La situation de l’héroïne n’est pas la moindre des étrangetés de ce récit. Ainsi, les armes utilisées lors des nombreux affrontements auxquels on assiste n’obéissent guère aux lois de la physique. À ceci, une explication simple : dans cet univers, ces dernières ne sont qu’une variable qu’il est possible d’ajuster à grands renforts de mathématiques, de rites sociaux et de croyances, auxquels il convient d’ajouter une pincée de sacrifices humains. À ce niveau d’abstraction dans les progrès scientifiques atteints par cette civilisation, on pourra au choix classer Le Gambit du renard dans la hard science ou dans la space fantasy.

C’est dans ce domaine que Yoon Ha Lee excelle. La société qu’il met en scène est d’une complexité stupéfiante, et repose sur des codes à la fois précis, rigides et singuliers, quel que soit le domaine abordé, de la manière de tuer son prochain à celle de bien se tenir à table. Et le romancier a choisi de pousser son lecteur dans le grand bain sans lui fournir grand-chose à quoi se raccrocher… Soyons honnête : dans les premiers chapitres, on n’est jamais très loin de la noyade. Pourtant, au fil des pages, l’univers qu’il décrit fait progressivement sens, le flot d’informations continu auquel il nous soumet vient enrichir la compréhension que l’on acquiert petit à petit de cette société, aussi éloignée de la nôtre soit-elle. Rares sont les romans de SF à ce point immersifs dans un monde qui nous est étranger à tous points de vue.

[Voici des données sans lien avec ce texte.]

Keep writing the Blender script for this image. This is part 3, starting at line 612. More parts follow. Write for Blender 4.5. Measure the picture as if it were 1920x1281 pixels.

Ceci dit, Le Gambit du renard reste en premier lieu une histoire de bataille spatiale. Il y a une dichotomie assez gênante entre l’intrigue, pour le moins basique, et la complexité de l’univers dans laquelle elle se déploie. À n’adopter que le point de vue des militaires qu’il met en scène, Yoon Ha Lee ne donne à voir qu’une vision parcellaire, et par là même frustrante du reste de cette société. En outre, le duo formé par Kel Cheris et Shuos Jedao est trop déséquilibré pour bien fonctionner : lui est un personnage complexe, à la fois héros et traître à sa patrie, aux motivations obscures et au parcours riche en péripéties, tandis qu’elle n’est guère plus qu’un réceptacle.

Ces défauts donnent parfois le sentiment que le roman se résume à un exercice de style, brillant, certes, mais un peu vain. Il n’en est pas moins vrai qu’on le referme avec l’envie chevillée au corps d’en lire la suite dans les meilleurs délais.